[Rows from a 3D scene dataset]
□ □ □ □ □ □ □

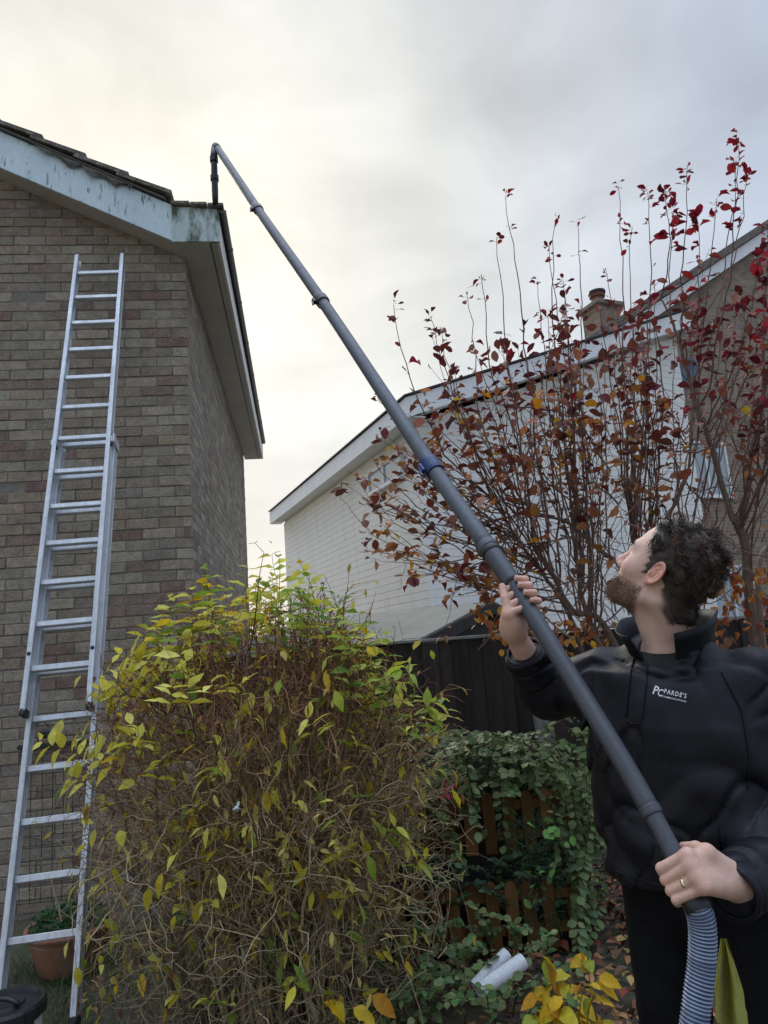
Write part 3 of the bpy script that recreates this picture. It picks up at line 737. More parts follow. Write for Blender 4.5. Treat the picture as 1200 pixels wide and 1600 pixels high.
# --- head frame
ps_=radians(44); pt_=radians(38)
hf0=A3(-cos(ps_),sin(ps_),0); hl=A3(-sin(ps_),-cos(ps_),0)
hf=hf0*cos(pt_)+A3(0,0,1)*sin(pt_); hu=A3(0,0,1)*cos(pt_)-hf0*sin(pt_)
HO=dep(1022,896,1.665)-hl*.074
HM=np.stack([hl,hf,hu]).astype(np.float32)
def HL(P): return (P-HO.astype(np.float32))@HM.T
def HWd(q): return HO+np.asarray(q)@HM
def head_core(q):
    x=np.abs(q[...,0]); m=np.stack([x,q[...,1],q[...,2]],-1)
    d=s_ell(m,(0,-.004,.038),(.077,.099,.088))
    d=smin(d,s_ell(m,(0,.034,-.028),(.061,.066,.082)),.03)
    d=smin(d,s_ell(m,(.040,.058,-.020),(.026,.028,.026)),.03)      # cheek
    d=smin(d,s_cap(m,(.050,.000,-.062),(.020,.076,-.104),.022,.019),.03)   # jaw
    d=smin(d,s_ell(m,(0,.082,-.104),(.024,.020,.019)),.025)        # chin
    d=smin(d,s_cap(m,(.0,.096,.026),(.036,.080,.028),.013,.012),.02)  # brow
    d=smax(d,-s_ell(m,(.031,.103,.006),(.017,.016,.012)),.018)     # socket
    d=smin(d,s_ell(m,(.031,.081,.006),(.0135,.0125,.0125)),.004)   # lids
    d=smin(d,s_cap(m,(0,.096,.012),(0,.117,-.030),.0085,.0115),.014)  # nose bridge
    d=smin(d,s_ell(m,(0,.119,-.033),(.0115,.0115,.010)),.008)
    d=smin(d,s_ell(m,(.0125,.106,-.037),(.0085,.011,.008)),.008)
    d=smax(d,-s_ell(m,(.007,.114,-.0445),(.004,.006,.004)),.004)
    d=smin(d,s_ell(m,(0,.088,-.064),(.030,.015,.020)),.02)
    d=smin(d,s_cap(m,(0,.1005,-.0600),(.018,.092,-.0630),.0050,.0035),.006)
    d=smin(d,s_cap(m,(0,.0990,-.0715),(.016,.091,-.0690),.0058,.0038),.006)
    d=smax(d,-s_cap(m,(0,.1075,-.0655),(.022,.094,-.0660),.0022,.0015),.004)
    return d
def ear(q):
    x=np.abs(q[...,0]); m=np.stack([x,q[...,1],q[...,2]],-1)
    # tilt: top of the ear leans back, rear edge stands off the head
    c=m-np.array([.080,-.006,.0],np.float32); a=.22; yy=c[...,1]*cos(a)+c[...,2]*sin(a); zz=-c[...,1]*sin(a)+c[...,2]*cos(a); xx=c[...,0]+yy*.42
    e=np.stack([xx,yy,zz],-1)
    body=s_ell(e,(0,0,.004),(.0075,.0185,.031)); body=smin(body,s_ell(e,(0,.006,-.024),(.006,.010,.012)),.008)
    rr=np.sqrt((yy/.62)**2+(zz-.006)**2)-.0265; rim=np.sqrt(rr**2*.7+(xx-.0055)**2)-.0042; rim=np.where(yy>.013,rim+ (yy-.013)*.6,rim)
    con=s_ell(e,(.0085,.003,-.001),(.0075,.0085,.0135)); groove=s_ell(e,(.0085,-.005,.013),(.0042,.0065,.012))
    trg=s_ell(e,(.0055,.0135,-.006),(.004,.0045,.006)); anti=s_cap(e,(.005,-.009,.014),(.005,-.009,-.010),.0032,.003)
    d=smax(body,-con,.003); d=smax(d,-groove,.003); d=smin(d,rim,.003); d=smin(d,trg,.004); d=smin(d,anti,.004)
    return d
NB=N0.astype(np.float32)
def head_sdf(P):
    q=HL(P); d=head_core(q)
    d=smin(d,s_ell(np.stack([np.abs(q[...,0]),q[...,1],q[...,2]],-1),(.074,-.002,.0),(.010,.012,.022)),.008)
    n0=HWd((0,-.028,-.048)); n1=TW(0,-.012,zN-.01)
    nk=s_cap(P,n0,n1,.058,.062)
    d=smin(d,nk,.028)
    d=smin(d,s_cap(P,HWd((0,.03,-.085)),TW(0,.045,zN-.005),.030,.034),.035)
    # sternomastoid towards the camera
    d=smin(d,s_cap(P,HWd((.055,-.035,-.055)),TW(.02,.05,zN-.02),.017,.014),.02)
    # shoulders / upper chest (under the jacket)
    t=TL(P); d=smin(d,s_ell(t,(0,.0,zN-.12),(.17,.085,.11)),.05)
    return d
pts=np.array([HWd((sx*.1,sy*.135,sz*.15)) for sx in (-1,1) for sy in (-1,1) for sz in (-1,1)]+[TW(sx*.18,sy*.1,zN-.2) for sx in (-1,1) for sy in (-1,1)])
Vh,Fh=nets(head_sdf,pts.min(0)-.012,pts.max(0)+.012,.0032)
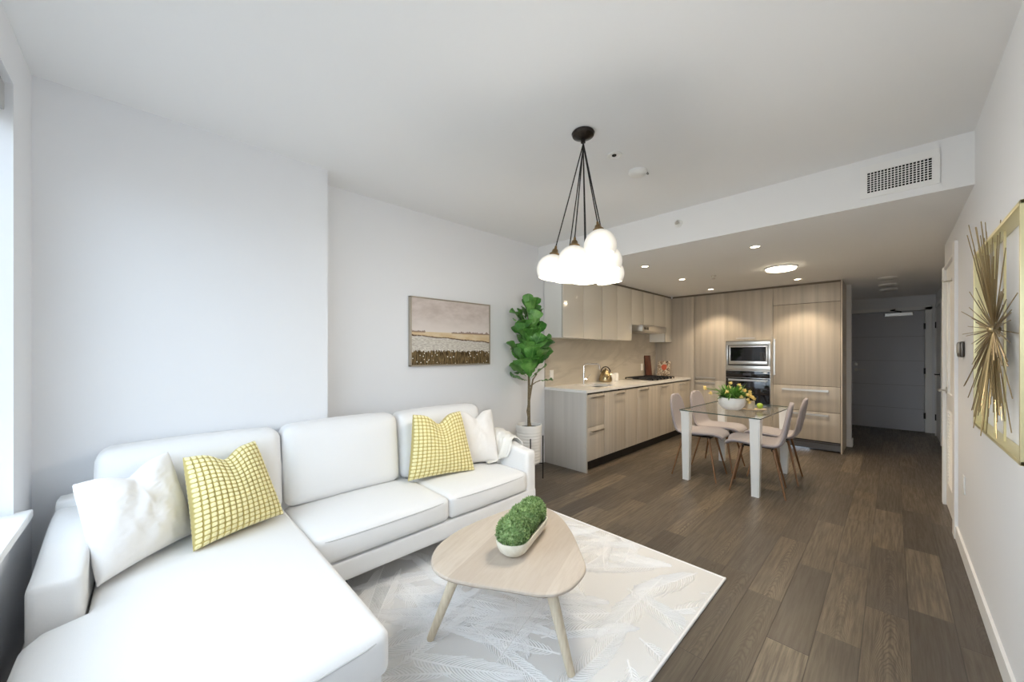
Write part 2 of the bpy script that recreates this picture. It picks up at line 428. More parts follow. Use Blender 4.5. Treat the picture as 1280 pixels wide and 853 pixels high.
# window : sill, frame, pane
w = box(BM(), WX0 - .03, WX1 + .03, -.50, YW + .045, WZ0 - .028, WZ0 + .006, .005)
win = struct('window_1', w, 'trim')
b = BM()
for (a0, a1) in ((WX0, WX0 + .05), (-1.19, -1.13), (WX1 - .05, WX1)): box(b, a0, a1, -.53, -.48, WZ0, WZ1, .004)
box(b, WX0, WX1, -.53, -.48, WZ0, WZ0 + .05, .004); box(b, WX0, WX1, -.53, -.48, WZ1 - .05, WZ1, .004)
struct('window_frame', b, 'trim', win)
struct('pane', box(BM(), WX0 + .05, WX1 - .05, -.507, -.503, WZ0 + .05, WZ1 - .05), 'pane', win)
t = thing('roller_blind', 'grey roller blind rolled up at the top of the window', 'blind', (-1.17, -.42, WZ1))
finish('cassette', box(BM(), WX0 + .02, WX1 - .02, -.475, -.392, 2.29, 2.395, .006), mat('blind_grey', (.42, .43, .43), .6), t)
finish('bottom_rail', box(BM(), WX0 + .03, WX1 - .03, -.445, -.42, 2.262, 2.288, .004), 'white_plastic', t)
b = BM()
for k in range(150):
    tt = bmesh.new(); bmesh.ops.create_icosphere(tt, subdivisions=1, radius=.0028)
    join(b, tt, Matrix.Translation((WX0 + .062, -.405, 2.285 - k * .0085)))
tube(b, [(WX0 + .062, -.405, 2.285), (WX0 + .062, -.405, 1.02)], .0012, 5)
finish('bead_chain', b, 'black', t)

# doors ------------------------------------------------------------
def lever(bm, p, out, along, L=.11):
    p, out, along = Vector(p), Vector(out), Vector(along)
    tube(bm, [p, p + out * .008], .027, 16); tube(bm, [p, p + out * .05], .009, 10)
    tube(bm, [p + out * .05 - along * .008, p + out * .052 + along * L * .5, p + out * .05 + along * L], [.009, .0085, .007], 10)
    return bm
# entry door at the end of the hall
d1 = struct('door_1', box(BM(), -.54, .375, YE - .012, YE + .035, .006, 2.06, .002), 'hall_door')
b = BM(); box(b, -.63, -.545, YE - .02, YE + .04, 0, 2.115, .003); box(b, .382, .462, YE - .02, YE + .04, 0, 2.115, .003); box(b, -.63, .462, YE - .02, YE + .04, 2.065, 2.125, .003)
struct('door_frame', b, 'trim', d1)
b = BM()
for zz in (.38, .78, 1.20, 1.62): box(b, -.54, .375, YE - .0125, YE - .0115, zz, zz + .006)
struct('panel_groove', b, mat('door_groove', (.30, .30, .32), .6), d1)
struct('door_handle', lever(BM(), (-.47, YE - .012, 1.03), (0, -1, 0), (1, 0, 0), .13), 'nickel', d1)
struct('deadbolt', tube(BM(), [(-.47, YE - .012, 1.13), (-.47, YE - .03, 1.13)], .028, 16), 'nickel', d1)
struct('peephole', tube(BM(), [(-.085, YE - .011, 1.55), (-.085, YE - .016, 1.55)], .009, 14), 'nickel', d1)
for zz in (.28, 1.035, 1.79):
    b = BM(); box(b, .366, .39, YE - .024, YE - .010, zz - .05, zz + .05, .002); struct('hinge', b, 'black', d1)
b = BM(); box(b, -.10, .245, YE - .075, YE - .012, 1.975, 2.035, .006)
cl = struct('door_closer', b, 'steel', d1)
b = BM(); tube(b, [(.10, YE - .05, 2.03), (.10, YE - .05, 2.055)], .012, 10); tube(b, [(.10, YE - .05, 2.052), (-.02, YE - .19, 2.07)], .009, 8); tube(b, [(-.02, YE - .19, 2.07), (.03, YE - .03, 2.095)], .009, 8)
struct('closer_arm', b, 'black', d1)
# louvred closet door in the right wall
d2 = BM()
LX = XR + .004
box(d2, LX, LX + .035, 4.31, 4.415, .012, 2.08, .002); box(d2, LX, LX + .035, 4.945, 5.05, .012, 2.08, .002)
for z0, z1 in ((.012, .22), (.86, 1.0), (1.95, 2.08)): box(d2, LX, LX + .035, 4.41, 4.95, z0, z1, .002)
box(d2, LX + .012, LX + .024, 4.41, 4.95, .99, 1.96)
d2 = struct('door_2', d2, 'trim')
b = BM(); k = .235
while k < .85:
    p = [(LX + .001, k), (LX + .006, k - .003), (LX + .032, k + .012), (LX + .028, k + .016)]
    a = [b.verts.new((x_, 4.414, z_)) for x_, z_ in p]; c = [b.verts.new((x_, 4.946, z_)) for x_, z_ in p]
    for i in range(4): b.faces.new([a[i], a[(i + 1) % 4], c[(i + 1) % 4], c[i]])
    b.faces.new(a[::-1]); b.faces.new(c); k += .030
struct('louver', b, 'trim', d2)
b = BM(); box(b, XR - .018, XR + .09, 4.17, 4.295, 0, 2.16, .004); box(b, XR - .018, XR + .09, 5.055, 5.13, 0, 2.105, .004); box(b, XR - .012, XR + .09, 4.295, 5.055, 2.083, 2.105, .004)
struct('door_casing', b, 'trim', d2)
struct('door_handle', lever(BM(), (LX, 4.985, 1.02), (-1, 0, 0), (0, -1, 0), .11), 'nickel', d2)
b = BM(); tube(b, [(LX, 4.56, 1.92), (LX - .05, 4.56, 1.915), (LX - .055, 4.56, 1.93)], .006, 8); struct('coat_hook', b, 'nickel', d2)
struct('closet_shade', box(BM(), LX + .05, LX + .06, 4.30, 5.06, 0, 2.09), 'hole_shade', d2)  # black sheet painting the shade of the closet behind the louvres
# door in the hall's right wall
d3 = struct('door_3', box(BM(), XH - .012, XH + .01, 8.25, 9.08, .01, 2.06, .002), 'trim')
b = BM(); box(b, XH - .02, XH + .01, 8.16, 8.245, 0, 2.12, .003); box(b, XH - .02, XH + .01, 9.085, 9.17, 0, 2.12, .003); box(b, XH - .02, XH + .01, 8.245, 9.085, 2.065, 2.12, .003)
struct('door_casing', b, 'trim', d3)
struct('door_handle', lever(BM(), (XH - .012, 8.33, 1.02), (-1, 0, 0), (0, 1, 0), .11), 'black', d3)
for zz in (.3, 1.79):
    b = BM(); box(b, XH - .026, XH - .008, 9.072, 9.094, zz - .05, zz + .05, .002); struct('hinge', b, 'black', d3)

# ------------------------------------------------------------------ sofa
XB = -2.70
sofa = thing('sectional_sofa', 'large ivory linen corner sofa with chaise along the left wall', 'sofa', (-2.2, 1.0, 0))
FX = -2.0
b = BM(); softbox(b, XB + .02, FX - .004, -.28, 2.235, .15, .262, .012, 6)
finish('seat_base', b, 'sofa', sofa)
b = BM(); softbox(b, -2.1, -1.215, -.285, .575, .15, .272, .012, 6)
finish('chaise_base', b, 'sofa', sofa)
b = BM(); softbox(b, XB, XB + .13, -.29, 2.24, .15, .70, .03, 8)
finish('back_frame', b, 'sofa', sofa)
def arm(y0, y1):
    b = BM(); softbox(b, XB, FX - .012, y0, y1, .152, .60, .028, 16, (0, .004, 0, 0, 0, 0))
    for v in b.verts:
        if v.co.z > .3:
            k = min(1, max(0, (FX - v.co.x) / .55)); tz = (v.co.z - .3) / .3
            v.co.z += tz * (-.036 + .095 * (k * k * (3 - 2 * k)))
    return b
a1 = finish('armrest', arm(-.292, -.158), 'sofa', sofa)
a2 = finish('armrest', arm(2.135, 2.245), 'sofa', sofa)
def seam_tube(pts, r=.0035): return tube(BM(), pts, r, 6)
def seat(y0, y1, x0, x1, z0, z1, name, pf=.018, top=.03, ysurf=.008):
    b = BM(); ch_ = name == 'chaise_cushion'
    softbox(b, x0, x1, y0, y1, z0, z1, .032, 56 if ch_ else 18, (0, pf, ysurf, ysurf, 0, top))
    if ch_:    # the chaise pad narrows behind the front of the armrest
        for v in b.verts:
            k = min(1, max(0, (-1.93 - v.co.x) / .07)); k = k * k * (3 - 2 * k)
            v.co.y = y1 - (y1 - v.co.y) * (1 - k * .137 / (y1 - y0))
    c = finish(name, b, 'sofa', sofa)
    pts = []
    for k in range(25):
        e = -1 + 2 * k / 24; yy = (y0 + y1) / 2 + e * ((y1 - y0) / 2 - .012)
        pts.append((x1 - .002 + pf * max(0, (1 - e * e)) ** .7 * .86 - (.012 * e ** 12), yy, z1 - .022 + .000))
    finish('piping', seam_tube(pts), 'pipe', c)
    return c
seat(.592, 1.40, XB + .1, FX, .264, .412, 'seat_cushion')
seat(1.404, 2.132, XB + .1, FX, .264, .412, 'seat_cushion')
seat(-.285, .586, XB + .1, -1.175, .274, .425, 'chaise_cushion', .02, .025, .006)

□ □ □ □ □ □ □

» **Exercise directions**
Find the word "part" in the entries, and copy every line it shows up in.

» **Result for this task**
Write part 3 of the bpy script that recreates this picture. It picks up at line 737. More parts follow. Write for Blender 4.5. Treat the picture as 1200 pixels wide and 1600 pixels high.
Write part 2 of the bpy script that recreates this picture. It picks up at line 428. More parts follow. Use Blender 4.5. Treat the picture as 1280 pixels wide and 853 pixels high.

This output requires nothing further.